Are Your Emails Being Captured by Spam Filters?

In your B2B marketing, you face a lot of competition to get your emails read. You definitely don’t want them to end up in a spam folder and not be read by a prospect or customer.

The best way to avoid this is by understanding what spam filters are and why they’re needed. The key is to create valuable content tailored to your prospect and customer needs and interests. This increases the odds of having your emails read and acted on.

How spam filters work

Your clients may have rigorous spam filters such as Gmail or Outlook. Or, they could use software and firewalls like Cloudmark, Proofpoint and Barracuda. These filters typically analyze each email against specific criteria unique to each program and customizable by the recipient.

Common filters include engagement, reputation, authentication, formatting and content and word triggers. Each filter assigns points to factors considered spammy, then weighs them toward the email’s spam score. If the email exceeds the threshold, it gets sent to the junk folder or gets blocked.

Impact of email filters on deliverability


Internet service providers monitor how engaged a subscriber is with an email and its sender, along with the nature of the engagement. Positive engagement shows the email likely is not spam.
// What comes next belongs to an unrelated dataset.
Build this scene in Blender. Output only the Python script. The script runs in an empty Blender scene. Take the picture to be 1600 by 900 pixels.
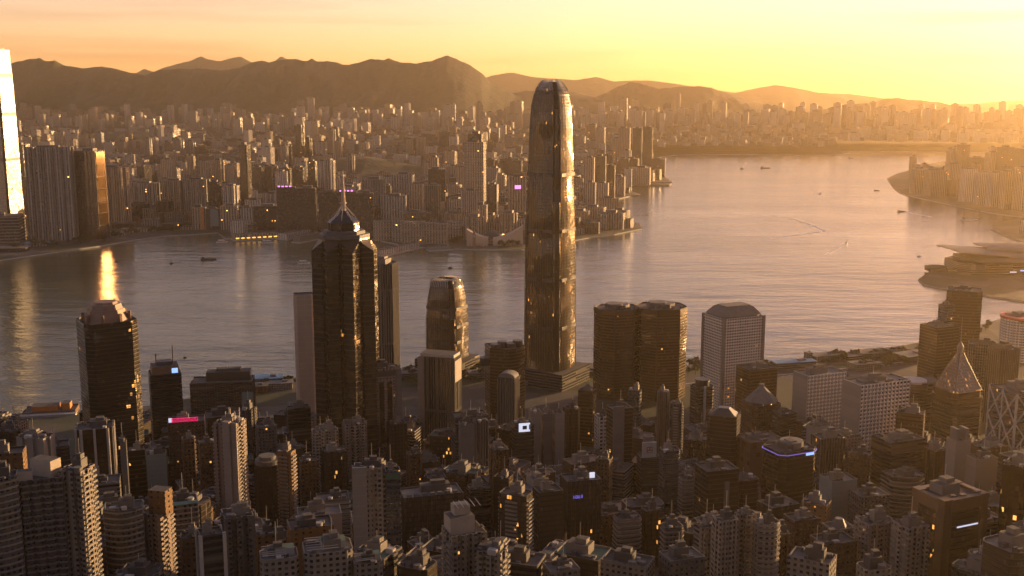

This includes opening a message, adding an address to a contact list, clicking through links, enabling images to display or scrolling through the message.


The majority of a sender’s score is based on their reputation. Spam filters are constantly collecting data on the emails they receive and the sender they receive them from. The filters then share their aggregate data within the spam filter community. The filters need to know whether a sender is on global white lists, whether their domain or IP address is blacklisted, and whether they have a large number of spam complaints from recipients.


Your customers need to know what the email they received truly is from you and that their information and identities are secure. This is why a spam filter looks for email authentication to protect users from phishing and spoofing scams. The standard is the domain keys identified mail (DKIM), which verifies that the person is authorized to send on behalf of the domain through their system. Otherwise, the email may end up in the spam folder or be blocked.


Your email design and formatting may impact your message’s spam score. For instance, filters want to see that a text and HTML version of your email are available and match each other. Also, because code pulled from Microsoft Word is incompatible with most filters, avoid using it. Additionally, avoid using overly large font sizes, text in bright colors, an unbalanced ratio of text to images, or one large image with no text.